Monte Carlo Masquerade Ball on Saturday, Oct. 28 to bridge the gap

Julie Reeder

Publisher

As financial hardships continue to grip communities, local food banks find themselves on the frontline, addressing escalating demands. The Fallbrook Food Pantry is no exception. Since July, their assistance numbers have witnessed a staggering upswing.

"Since July, 2023, when we last reported a significant food shortage at the pantry, the total number of individuals assisted has skyrocketed," said Catherine Sousa, board president of the organization. "This past month, we served 6,649 compared to 5,200 individuals in July. That's a 28% increase in just two months, and the numbers are still rising."

The strain on resources is evident. The pantry has taken on the responsibility of supporting an additional 322 households on a weekly basis this year. With the costs of living soaring, many households find themselves grappling with heart-wrenching decisions.”

"It is literally impossible for low-and moderate-income households to keep up with the increasing cost of food, gas, and rent," lamented Sousa. "Many months they are having to choose which is more important: a roof over their head or food on the table."

While the food pantry continues to be a beacon of hope, its shelves are becoming emptier. "As fast as food comes into the pantry, it goes directly out to our clients," says Sousa. However, she affirms their dedication: "We still remain committed to our mission of ending the pain caused by hunger."

To bolster their resources, the food pantry has made an earnest appeal to the community for support in the form of cash and food donations. Sousa emphasizes the role of the community in their efforts, "The only way we can continue this mission is with the support of our dedicated, loyal, and compassionate community."

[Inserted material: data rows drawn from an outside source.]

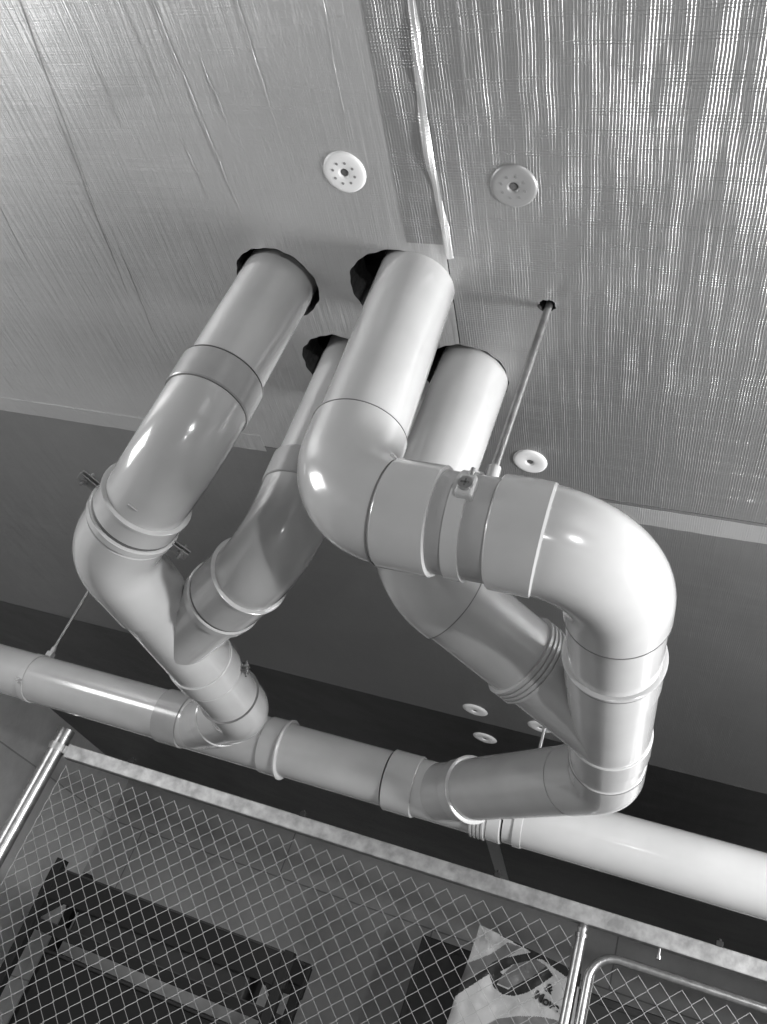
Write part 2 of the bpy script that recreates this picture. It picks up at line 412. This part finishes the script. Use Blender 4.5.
disc(-.403 * k, 1.709 * k - .0, 'white round fixing disc on the ceiling just beside the threaded rod and clamped pipe', None, False)
far = [(475, 710, 'upper of the two pale discs left of the thin rod, above the drain pipe'), (485, 738, 'lower of the two pale discs left of the thin rod, above the drain pipe'),
       (545, 728, 'pale disc touching the thin rod behind the right pipe branch')]
for (x, y), l in zip([(-.721 * k, 3.445 * k), (-.705 * k, 3.746 * k), (-.44 * k, 3.452 * k)], [f[2] for f in far]): disc(x, y, l, None, False, .046)
for x, y, l in [(-2.46, 4.77, 'faint disc on dark ceiling below the drain pipe junction at the left'), (-1.88, 4.85, 'faint disc on dark ceiling above the fence rail, left of the middle'),
                (-1.37, 4.87, 'faint disc on dark ceiling below the centre drain socket'), (-.78, 5.0, 'faint disc on dark ceiling right beside the pale tape strip'),
                (-.33, 4.85, 'faint disc on dark ceiling above the gate post'), (.26, 4.85, 'faint disc on dark ceiling above the gate frame at the right')]:
    disc(x, y, l, None, False, .044, M_FOIL_L)

# ------------------------------------------------------------------ main drain (along x)
MY, MZ = 2.45, .69
main = Path([(-3.90, MY, MZ), (3.1, MY, MZ)])
sm = lambda x: x + 3.90
t = thing('drain_pipe', 'long horizontal grey drain pipe crossing behind all the bends, from left edge to right edge', 'pipe', (-1, MY, MZ))
part(t, 'pipe_run', main, [(0, RP), (sm(-1.40), RP)])
part(t, 'pipe_run', main, [(sm(-1.04), RP), (sm(-.70), RP)])
part(t, 'pipe_run', main, [(sm(-.34), RP), (main.len, RP)])
# left Y
def yjunction(parent, p, s0, s1, bp, b0, b1, lipb=0, lips=(0, 0), name='y_junction', lb='y_junction_branch'):
    bm = bmesh.new(); p.sweep(bm, [(s0, RP + .001), (s0 + .001, .0825), (s1 - .001, .0825), (s1, RP + .001)])
    bp.sweep(bm, [(b0, .0815), (b1, .0815)], cap=True)
    o = link_mesh(name, bm, M_PVC, parent); return o
brL = Path([(-1.09, 2.195, MZ), (-1.345, MY, MZ)])
brR = Path([(-.085, 1.985, .70), (-.53, 2.43, .69)])
yjunction(t, main, sm(-1.42), sm(-1.06), brL, .09, brL.len)
part(t, 'coupling', main, hub(sm(-1.475), sm(-1.385), .0855), M_PVC_D, 'darker grey coupling')
part(t, 'socket', main, hub(sm(-1.10), sm(-1.03), .0865, 1))
yjunction(t, main, sm(-.66), sm(-.36), brR, .12, brR.len)
part(t, 'socket', main, hub(sm(-.695), sm(-.605), .0875))
part(t, 'ribbed_socket', main, ribs(main, sm(-.43), 4, .011, .090))
part(t, 'socket', main, hub(sm(-.385), sm(-.345), .087))

# ------------------------------------------------------------------ leftmost downpipe
A = Path([(-.905, 1.125, SLAB - .003), (-.905, 1.125, .80, .12), (-1.12, 1.37, .685, .14), (-1.10, 2.195, .69, .11), (-1.345, MY, .69)])
t = thing('downpipe', 'leftmost downpipe with glossy bend, clamped ring and run back to the drain', 'pipe', (-1.0, 1.4, .69))
sA = lambda *p: A.near(p)
a_sl0 = sA(-.905, 1.125, .985); a_sl1 = sA(-.905, 1.125, .915); ringA = sA(-1.005, 1.24, .745)
part(t, 'pipe_run', A, [(0, RP), (a_sl0 + .02, RP)])
part(t, 'coupling', A, hub(a_sl0, a_sl1 + .004, .0870), M_PVC_D, 'darker grey coupling sleeve')
part(t, 'bend', A, [(a_sl1, .0835), (ringA - .03, .0840), (ringA + .01, .0845)])
mark(A, ringA - .05, angle_to(A, ringA - .05, (-.3, .1, 0)), t)
part(t, 'socket', A, hub(ringA - .012, ringA + .045, .0900, -1))
part(t, 'dark_gap_ring', A, [(ringA + .045, .0885), (ringA + .051, .0885)], M_RUB, 'dark rubber gap ring')
part(t, 'clamp_socket', A, hub(ringA + .051, ringA + .071, .0935))
part(t, 'dark_gap_ring', A, [(ringA + .071, .0885), (ringA + .076, .0885)], M_RUB, 'dark rubber gap ring')
j2 = sA(-1.09, 1.56, .69)
part(t, 'bend', A, [(ringA + .076, .0885), (ringA + .079, .091), (j2, .088), (j2 + .001, .082)])
jY0, jY1 = sA(-1.09, 1.565, .69), sA(-1.1, 1.90, .69)
brB = Path([(-.775, 1.39, .77), (-1.10, 1.73, .69)])
yjunction(t, A, jY0, jY1, brB, .24, brB.len)
part(t, 'socket', A, hub(sA(-1.1, 1.865, .69), sA(-1.1, 1.935, .69), .0865))
part(t, 'pipe_run', A, [(jY1, RP), (sA(-1.1, 2.12, .69), RP)])
part(t, 'bend', A, [(sA(-1.1, 2.09, .69), .0835), (A.len - .16, .0835), (A.len - .14, .0825)])
bmj = hub(A.len - .205, A.len - .15, .0865)
part(t, 'socket', A, bmj)

def hoop(path, s, w, r0, r1, parent, mat, name='clamp_band'):
    bm = bmesh.new(); path.sweep(bm, [(s - w / 2, r0), (s - w / 2 + .0008, r1), (s + w / 2 - .0008, r1), (s + w / 2, r0)], cap=False)
    return link_mesh(name, bm, mat, parent)
def lug(path, s, ang, parent, out=.028, mat=None, bolt=True, r=.0885, w=.02):
    """pair of ears with a bolt through them"""
    c, tt, u = path.at(s); v = tt.cross(u); n = u * math.cos(ang) + v * math.sin(ang); tg = tt.cross(n)
    rot = Matrix((tg, tt, n)).transposed(); bm = bmesh.new()
    for d in (-.005, .005): box(bm, c + n * (r + out / 2) + tg * d, (.003, w, out), rot, .001)
    link_mesh('clamp_ear', bm, mat or M_ZINC, parent)
    if bolt:
        bm = bmesh.new(); q = c + n * (r + out * .62)
        cyl(bm, q - tg * .022, q + tg * .022, .0032, 12); cyl(bm, q + tg * .007, q + tg * .012, .0075, 6); cyl(bm, q - tg * .012, q - tg * .007, .0075, 6)
        link_mesh('bolt', bm, M_ZINC, parent)
def img_side(path, s, du, dv):
    """angle on the hoop that points towards direction (right, up) of a viewer standing under it"""
    c, tt, u = path.at(s); v = tt.cross(u)
    d = Vector(R[0]) * du - Vector(R[1]) * dv
    return math.atan2(d.dot(v), d.dot(u))
for q in (j2 + .001, sA(-1.1, 2.085, .69)): seam(t, A, q, .0858)
seam(t, A, a_sl0 - .001, .0865); seam(t, A, a_sl1 + .005, .0860)
# clamp on leftmost downpipe
tc_ = thing('pipe_clamp', 'metal band clamp with bolted ears around the lower bend of the leftmost downpipe', 'clamp', (-1.03, 1.3, .73))
hoop(A, ringA + .061, .016, .0926, .0950, tc_, M_PVC)
lug(A, ringA + .061, img_side(A, ringA, -.85, .55), tc_, .044, r=.092); lug(A, ringA + .061, img_side(A, ringA, .95, -.45), tc_, .040, r=.092)
# second, smaller clamp further along
tc_ = thing('pipe_clamp', 'small toothed clamp with a bolt on the narrow run before it meets the drain pipe', 'clamp', (-1.1, 1.95, .69))
hoop(A, sA(-1.1, 1.955, .69), .012, RP + .0002, .0815, tc_, M_PVC)
lug(A, sA(-1.1, 1.955, .69), img_side(A, sA(-1.1, 1.955, .69), .96, .05), tc_, .022, r=.081, w=.016)

# ------------------------------------------------------------------ second downpipe (mostly behind the centre one)
B = Path([(-.79, 1.365, SLAB - .003), (-.775, 1.39, .77, .13), (-1.10, 1.73, .69)])
t = thing('downpipe', 'downpipe partly hidden behind the centre one, bending left into the sloping branch', 'pipe', (-.8, 1.4, .69))
sB = lambda *p: B.near(p)
b0 = sB(-.775, 1.39, .985); b1 = sB(-.775, 1.39, .915)
part(t, 'pipe_run', B, [(0, RP), (b0 + .02, RP)])
part(t, 'coupling', B, hub(b0, b1, .0865), M_PVC_D, 'darker grey coupling sleeve')
rb = sB(-.86, 1.479, .75)
part(t, 'bend', B, [(b1 - .005, .0825), (rb, .0825)])
part(t, 'socket', B, hub(rb - .012, rb + .105, .0875, -1))
part(t, 'socket', B, hub(rb + .110, rb + .135, .091))
part(t, 'dark_gap_ring', B, [(rb + .104, .0865), (rb + .111, .0865)], M_RUB, 'dark rubber gap ring')

# ------------------------------------------------------------------ centre downpipe: loop right, back and left again into the drain
Dp = Path([(-.596, 1.100, SLAB - .003), (-.538, 1.066, .70, .112), (-.085, 1.066, .70, .128), (-.085, 1.985, .70, .10), (-.53, 2.43, .69)])
t = thing('downpipe', 'centre downpipe looping right through two big elbows and back left into the drain', 'pipe', (-.3, 1.05, .69))
sD = lambda *p: Dp.near(p)
e0 = sD(-.545, 1.066, .850)
part(t, 'pipe_run', Dp, [(0, RP), (e0 + .01, RP)])
part(t, 'elbow', Dp, [(e0, .0802), (e0 + .001, .0850), (sD(-.425, 1.066, .70), .0850)])
part(t, 'socket', Dp, hub(sD(-.440, 1.066, .70), sD(-.355, 1.066, .70), .0875))
part(t, 'pipe_run', Dp, [(sD(-.40, 1.066, .70), RP + .001), (sD(-.24, 1.066, .70), RP + .001)], M_PVC_D, 'slightly darker short length')
part(t, 'socket', Dp, hub(sD(-.268, 1.066, .70), sD(-.195, 1.066, .70), .0885))
part(t, 'elbow', Dp, [(sD(-.2, 1.066, .70), .0850), (sD(-.085, 1.228, .70), .0855), (sD(-.085, 1.230, .70), .080)])
part(t, 'pipe_run', Dp, [(sD(-.085, 1.218, .70), .0810), (sD(-.085, 1.43, .70), .0810)])
s3 = sD(-.085, 1.378, .70)
part(t, 'socket', Dp, hub(s3, s3 + .09, .0855, -1))
brP = Path([(-.492, 1.335, .775), (-.085, 1.70, .70)])
yjunction(t, Dp, s3 + .05, sD(-.085, 1.76, .70), brP, .30, brP.len)
part(t, 'socket', Dp, hub(sD(-.085, 1.71, .70), sD(-.085, 1.79, .70), .0860))
part(t, 'pipe_run', Dp, [(sD(-.085, 1.76, .70), RP), (sD(-.085, 1.92, .70), RP)])
part(t, 'elbow', Dp, [(sD(-.085, 1.865, .70), .0805), (sD(-.085, 1.867, .70), .083), (sD(-.165, 2.065, .70), .083), (sD(-.167, 2.067, .70), .0802)])
sr = sD(-.470, 2.370, .69)
part(t, 'pipe_run', Dp, [(sD(-.15, 2.05, .70), RP), (sr + .02, RP)])
part(t, 'socket', Dp, hub(sr - .05, sr - .005, .087, -1))

seam(t, Dp, e0 - .0005, .0856, .002); seam(t, Dp, sD(-.085, 1.230, .70), .0860, .0025)
seam(t, Dp, sD(-.085, 1.866, .70), .0838); seam(t, Dp, sD(-.440, 1.066, .70) - .001, .0872); seam(t, Dp, s3 + .0145, .0868, .0015)

# ------------------------------------------------------------------ right rear downpipe
E_ = Path([(-.492, 1.335, SLAB - .003), (-.492, 1.335, .775, .125), (-.085, 1.70, .70)])
t = thing('downpipe', 'bright downpipe right of the centre one, passing under it into the right branch', 'pipe', (-.5, 1.34, .69))
sE = lambda *p: E_.near(p)
part(t, 'pipe_run', E_, [(0, RP), (sE(-.492, 1.335, .95), RP)])
q0 = sE(-.40, 1.42, .76)
part(t, 'elbow', E_, [(sE(-.492, 1.335, .96), .0815), (q0, .0865), (q0 + .001, .081)])
seam(t, E_, q0 + .001, .0868, .0025)
q1 = sE(-.265, 1.54, .735)
part(t, 'pipe_run', E_, [(q0 - .01, .082), (q1, .082)])
part(t, 'ribbed_socket', E_, ribs(E_, q1 - .005, 4, .010, .0895))
part(t, 'pipe_run', E_, [(q1 + .03, .0805), (E_.len - .06, .0805)])

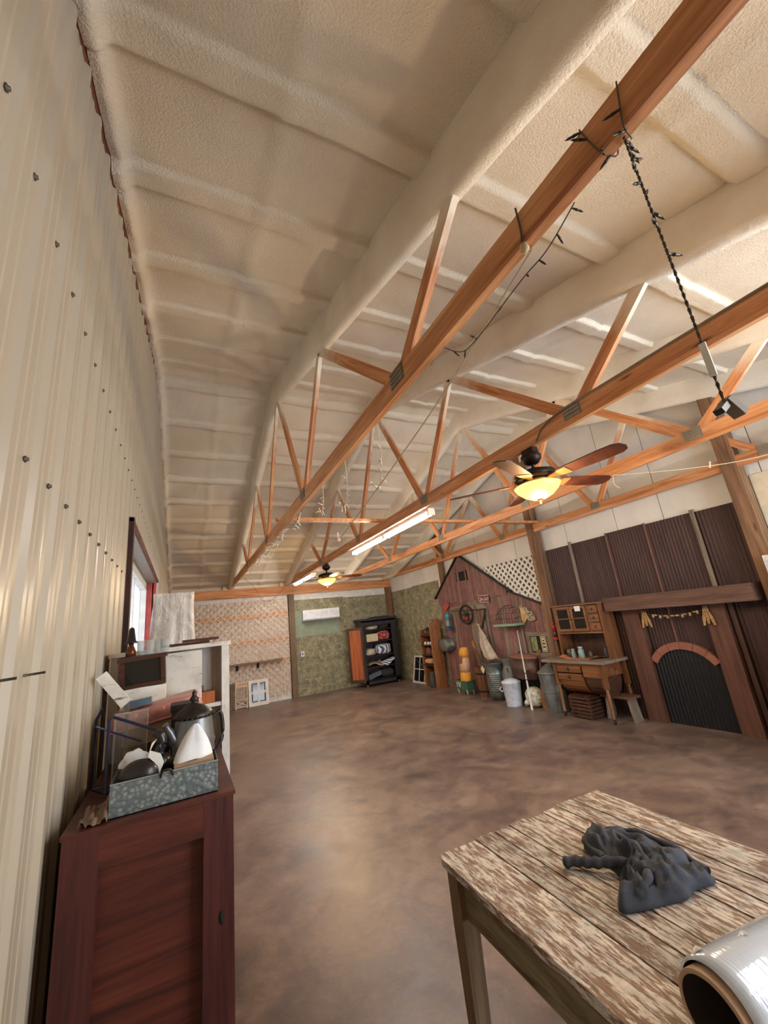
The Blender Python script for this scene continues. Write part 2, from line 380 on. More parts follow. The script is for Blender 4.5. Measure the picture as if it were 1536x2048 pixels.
# window in the left wall: deep red reveal, white inner frame, panes
w1 = thing('window_1', 'wide window in the metal wall with red reveal and white frame', None, (0, 4.95, OPZ0), kind='structure')
m = MB(); m.box((-0.12, OPY1, OPZ0), (0.0, OPY1+0.03, OPZ1)); m.box((-0.12, OPY0-0.03, OPZ0), (0.0, OPY0, OPZ1)); m.build('red_jamb', 'red_paint', w1)
m = MB(); m.box((-0.24, OPY0, OPZ1-0.005), (0.0, OPY1, OPZ1+0.03)); m.build('metal_soffit', 'plate_steel', w1)
m = MB(); m.box((-0.24, OPY0, OPZ0-0.03), (0.03, OPY1, OPZ0)); m.build('window_sill', 'white_paint', w1)
m = MB(); m.box((0.0, OPY0-0.06, OPZ0), (0.032, OPY0+0.005, OPZ1+0.03)); m.build('dark_edge_trim', 'maroon_trim', w1)
m = MB(); m.box((0.0, OPY0-0.06, OPZ1), (0.028, OPY1+0.02, OPZ1+0.025)); m.build('head_trim', 'rust_brown', w1)
m = MB(); m.box((-0.22, OPY1-0.02, OPZ0), (-0.12, OPY1+0.03, OPZ1)); m.box((-0.22, OPY0, OPZ1-0.10), (-0.12, OPY1, OPZ1-0.005)); m.box((-0.22, OPY0, OPZ0), (-0.12, OPY0+0.08, OPZ1)); m.box((-0.22, OPY0, OPZ0), (-0.12, OPY1, OPZ0+0.08)); m.build('window_frame', 'white_paint', w1)
for y in (4.35, 5.45): m = MB(); m.box((-0.21, y-0.03, OPZ0+0.08), (-0.16, y+0.03, OPZ1-0.10)); m.build('mullion', 'white_paint', w1)
for a, b in ((OPY0+0.08, 4.32), (4.38, 5.42), (5.48, OPY1-0.02)):
    m = MB(); m.box((-0.192, a, OPZ0+0.08), (-0.186, b, OPZ1-0.10)); m.build('pane', 'glass', w1)

# far wall (eave side)
wf = thing('wall_far', 'far wall of white boards below the long orange beam', None, (3.15, YF, 0), kind='structure')
m = MB(); m.box((X0-0.1, YF, 0), (XR+0.1, YF+0.1, 3.3)); m.build('board_panel', 'white_wall', wf)
m = MB(); m.box((3.17, YF-0.008, 0.0), (4.70, YF, 2.58)); m.build('wallpaper_panel', 'leaf_wallpaper', wf)
m = MB(); m.box((4.705, YF-0.008, 0.0), (6.12, YF, 2.55)); m.build('wallpaper_panel', 'leaf_wallpaper', wf)
m = MB(); m.box((3.18, YF-0.014, 1.55), (4.50, YF-0.008, 2.27)); m.build('sage_patch', 'sage', wf)
m = MB(); m.box((X0, YF-0.02, 3.02), (XR, YF, 3.25)); m.build('eave_board', 'foam_beam', wf)
bm = MB(); bm.box((0.0, YF-0.12, 2.755), (6.30, YF-0.035, 2.995)); tag(bm.build('header_beam', 'beam_wood'), 'long knotty orange beam across the top of the far wall', kind='structure')
def post(name, a, b, mat, label):
    m = MB(); m.box(a, b); return tag(m.build(name, mat), label, kind='structure')
post('wall_post', (3.01, YF-0.14, 0), (3.165, YF-0.001, 2.755), 'grey_post', 'grey weathered post between the lattice and the leafy wallpaper')
post('wall_post', (6.12, YF-0.17, 0), (6.27, YF-0.035, 2.755), 'post_wood', 'brown corner post behind the dark armoire')
for x in (1.40, 2.90):
    m = MB(); m.box((x-0.12, YF-0.14, 2.995), (x, YF-0.02, 3.09)); tag(m.build('trim_%d' % (1 if x < 2 else 2), 'foam_beam'), 'foam-coated block on top of the far beam beside a truss heel', kind='structure')

# right wall (gable end)
wr = thing('wall_right', 'gable end wall of white pebbled panels', None, (XR, 4.9, 0), kind='structure')
ys = [YN, -0.6, 0.6, 1.9, 3.06, 3.74, 4.66, 5.9, 7.1, 8.3, 9.5, 10.7, YF]
for a, b in zip(ys, ys[1:]):
    m = MB(); a2, b2 = a+0.005, b-0.005
    poly = [(a2, 0), (b2, 0), (b2, zceil(b2)+0.02)]+([(YRIDGE, 5.12)] if a < YRIDGE < b else [])+[(a2, zceil(a2)+0.02)]
    m.prism(poly, XR, XR+0.03, 'X'); m.build('wall_panel', 'white_panel', wr)
m = MB(); m.prism([(YN, 0), (YF, 0), (YF, 3.2), (YRIDGE, 5.2), (YN, 3.2)], XR+0.03, XR+0.08, 'X'); m.build('wall_backing', 'grey_post', wr)
m = MB(); m.box((XR-0.008, 8.80, 0), (XR, 10.2, 2.60)); m.build('wallpaper_panel', 'leaf_wallpaper', wr)
m = MB(); m.box((XR-0.008, 10.205, 0), (XR, YF, 2.58)); m.build('wallpaper_panel', 'leaf_wallpaper', wr)
m = MB(); m.box((XR-0.012, YN, 0), (XR, 2.02, 2.9)); m.build('cream_panel', 'cream_wall', wr)
m = MB(); m.prism([(8.40, 2.52), (8.55, 2.41), (8.55, zceil(8.55)-0.05), (8.40, zceil(8.40)-0.05)], 6.195, 6.262, 'X'); tag(m.build('wall_post', 'post_wood'), 'brown timber post rising behind the red barn gable', kind='structure')
for y0, y1, lab in ((5.17, 5.33, 'brown timber post between the white lattice and the rusty metal sheets'), (2.02, 2.18, 'thick knotty timber post at the end of the rusty metal sheets')):
    post('wall_post', (6.10, y0, 0), (6.262, y1, zceil(y0)-0.05), 'post_wood', lab)

# near wall behind the camera with the open doorway that lets the daylight in
wn = thing('wall_near', 'wall behind with a wide open doorway', None, (3.15, YN, 0), kind='structure')
m = MB(); m.box((X0-0.1, YN-0.1, 0), (3.1, YN, 3.2)); m.box((3.1, YN-0.1, 2.85), (6.0, YN, 3.2)); m.box((6.0, YN-0.1, 0), (XR+0.1, YN, 3.2)); m.build('board_panel', 'cream_wall', wn)

# ---------------------------------------------------------------- roof trusses
YA, YB, YP2, YP1 = 3.21, 1.066, 1.88, 3.89
plate = MB(); plate.box((-0.004, -0.075, -0.055), (0.0, 0.075, 0.055))
for k in range(4): plate.box((-0.010, -0.07, -0.05+k*0.028), (-0.004, 0.07, -0.038+k*0.028))
def foam_chord(root, x, full=True):
    for sgn, name in ((1, 'top_chord'), (-1, 'top_chord')):
        m = MB(); n = 40; w = 0.062; prof = [(-w, 0.33), (-w*1.05, 0.12), (-w*0.95, 0.04), (-w*0.55, 0.0), (w*0.55, 0.0), (w*0.95, 0.04), (w*1.05, 0.12), (w, 0.33)]
        vs = []; fs = []; K = len(prof)
        for j in range(n+1):
            y = YRIDGE+sgn*(HALF-0.02)*j/n
            for i, (px, pz) in enumerate(prof):
                nz = 0.007*noise.noise(Vector((px*20+x*3, y*3.0, pz*9)))+0.005*noise.noise(Vector((px*30, y*9.0, pz*20+x)))
                zz = max(zchord(y)+pz, 2.998+pz*0.15)
                vs.append((x+px*(1+nz*6), y, zz+(nz if pz < 0.2 else 0)))
        for j in range(n):
            for i in range(K-1):
                f = (j*K+i, j*K+i+1, (j+1)*K+i+1, (j+1)*K+i); fs.append(f if sgn < 0 else f[::-1])
        m.add(vs, fs, True); m.build(name, 'foam_beam', root)
def truss(x, label, xw=None):
    t = thing('roof_truss', label, 'truss', (x, YF-0.08, 3.0), group='timber roof trusses'); t.location = (x, YRIDGE, 0); t.matrix_basis = Matrix.Translation((x, YRIDGE, 0))
    m = MB(); m.box((x, YN+0.01, 3.0), (x+0.04, YF-0.02, 3.14)); m.build('bottom_chord', 'truss_wood', t)
    foam_chord(t, x+0.02)
    xc = x+0.02
    for s in (1, -1):
        for yb, yt in ((YA, YP1), (YA, YP2), (YB, YP2), (YB, 0.0)):
            y0, y1 = YRIDGE+s*yb, YRIDGE+s*yt; zt = zchord(y1)+0.03
            dy = -0.045*s if yt < yb else 0.045*s
            p0, p1 = Vector((xc, y0+dy*0.9, 3.09)), Vector((xc, y1+(0.03*s if yt == 0 else 0), zt)); d = (p1-p0)
            m = MB(); m.box((-0.018, -0.043, 0), (0.018, 0.043, d.length)); o = m.build('web', 'web_wood', t, world=False)
            o.matrix_basis = base_matrix(t).inverted() @ Matrix.Translation(p0) @ Matrix.Rotation(math.atan2(-d.y, d.z), 4, 'X')
        for yb in (YA, YB):
            o = MB(); o.v = list(plate.v); o.f = [list(f) for f in plate.f]; o.sm = list(plate.sm)
            o.xf(Matrix.Translation((x, YRIDGE+s*yb, 3.10))); o.build('gusset_plate', 'plate_steel', t)
    return t
truss(1.455, 'roof truss nearest the metal wall, hung with light strings')
truss(2.952, 'roof truss carrying the ceiling fans and fluorescent lights')
truss(4.622, 'roof truss between the fan truss and the gable wall truss')
truss(6.118, 'roof truss standing against the white gable wall posts')
br = MB(); br.box((1.42, 5.05, 3.141), (6.16, 5.14, 3.18)); tag(br.build('brace_board', 'truss_wood'), 'orange brace board lying across the bottom chords of the trusses', 'board')

# ---------------------------------------------------------------- materials for the objects
wood('dark_armoire', srgb(26,22,24), srgb(40,34,36), srgb(58,50,52), 'Z', 0.45)
wood('orange_wood', srgb(132,62,26), srgb(168,88,42), srgb(190,112,60), 'Z', 0.5)
wood('pine', srgb(120,72,40), srgb(150,95,56), srgb(176,120,76), 'Z', 0.55, knots=0.9)
wood('oak', srgb(88,54,30), srgb(120,76,44), srgb(148,98,60), 'Y', 0.45)
wood('oak_z', srgb(86,52,30), srgb(116,74,44), srgb(142,94,58), 'Z', 0.45)
wood('walnut', srgb(48,28,20), srgb(72,44,30), srgb(96,62,42), 'Y', 0.5)
wood('walnut_z', srgb(46,26,20), srgb(68,40,28), srgb(92,58,40), 'Z', 0.5)
wood('walnut_x', srgb(44,22,16), srgb(72,36,24), srgb(100,54,36), 'X', 0.4)
wood('mantel_wood', srgb(70,46,36), srgb(96,66,52), srgb(120,86,70), 'Y', 0.7)
wood('jamb_wood', srgb(70,44,34), srgb(94,60,46), srgb(114,76,60), 'Z', 0.7)
wood('grey_wood', srgb(96,82,70), srgb(128,112,98), srgb(156,140,124), 'Z', 0.8)
wood('grey_wood_y', srgb(96,82,70), srgb(128,112,98), srgb(156,140,124), 'Y', 0.8)
wood('bench_wood', srgb(80,54,36), srgb(112,80,56), srgb(140,106,78), 'Z', 0.7)
chipped('barn_red', srgb(140,88,82), srgb(136,114,106), srgb(82,58,54), 'Z', 0.49, 1.1, mid=srgb(112,68,64), width=0.07)
chipped('chip_white', srgb(226,222,212), srgb(128,112,100), srgb(96,82,74), 'X', 0.40, 1.6)
chipped('chip_white_z', srgb(222,218,210), srgb(128,112,100), srgb(96,82,74), 'Z', 0.36, 1.6)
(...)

About 40% of those served are children. With the almost 30% increase in two months, the pantry has seen an 11% increase in veterans and 22% of those served are seniors. The community supports the pantry with 13,000 volunteer hours and 92% of money raised is used directly toward food for clients.

As far as the transparency and the conscientiousness of the organization, Charity Navigator rates Fallbrook Food Pantry with an 88% rating and says, “you can give with confidence.”

Sousa also highlighted an upcoming event, "I am personally encouraging everyone to join us this year at our Annual Fall Gala, the Monte Carlo Masquerade Ball on Saturday, Oct. 28, because when you're hungry, nothing else matters!"

To find out more about this fundraiser to feed the community, go to https://www.fallbrookfoodpantry.org/gala.html

Concluding her message with optimism, Sousa added, "Fallbrook Food Pantry has made it through cycles such as this in the past, and with your help, we will do so again."